NEW YORK — Citigroup Inc. has started sending replacement credit cards to its customers, apparently in response to a massive security breach at a payment-processing company.

NEW YORK — Citigroup Inc. has started sending replacement credit cards to its customers, apparently in response to a massive security breach at a payment-processing company.

Heartland Payment Systems Inc. revealed on Jan. 20 that its system used to process Visa, MasterCard, American Express and Discover Card transactions was breached late last year.

The Princeton, N.J., company said the breach did not involve merchant data, cardholders' Social Security numbers, unencrypted personal identification numbers, addresses or telephone numbers.

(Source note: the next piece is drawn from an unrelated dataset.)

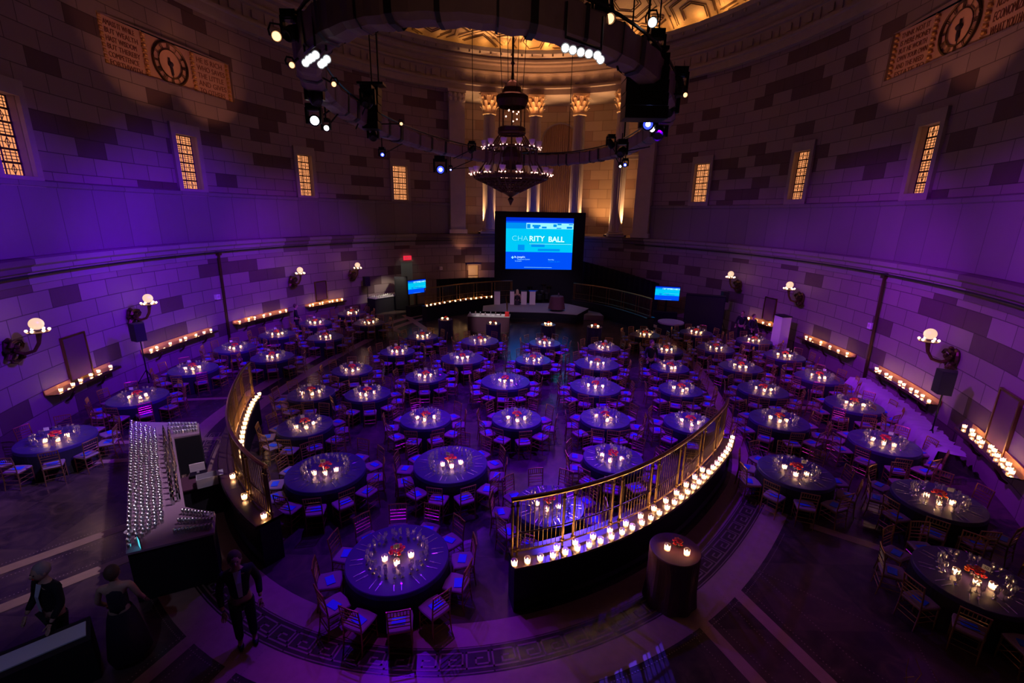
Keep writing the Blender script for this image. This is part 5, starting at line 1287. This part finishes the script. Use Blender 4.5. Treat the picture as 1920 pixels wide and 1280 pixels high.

Although a Citi spokeswoman said the bank had no new reports of data breaches since Heartland, she could not immediately confirm if the replacement cards recently sent out were in fact related to the Heartland case. The New York-based bank does not reveal how many of its customers are involved when data security breaches are reported, so it is unclear how many cards were sent out.

Those that were mailed came with a notice labeled "Important Security Message" that explains the "account number may have been illegally obtained as a result of a merchant database compromise and could be at risk for unauthorized use."

Citi has more than 150 million credit card accounts worldwide.

Dozens of banks across the nation have said their customers were involved in the Heartland breach and have issued new cards to consumers. A handful of others have told The Associated Press they are monitoring their systems for unusual activity to detect fraud.

No major new data breaches have been reported to federal officials in recent weeks.

Last year, the number of identity theft cases jumped 22 percent to 9.9 million, according to a study released last week by Javelin Strategy & Research. The fraud price tag totaled $48 million, the study said.

Laws in 44 states require organizations holding consumer data to tell people when their information has leaked, according to the National Conference of State Legislatures.

The Heartland breach is the latest in a series of high-profile breaches for major retailers and banks.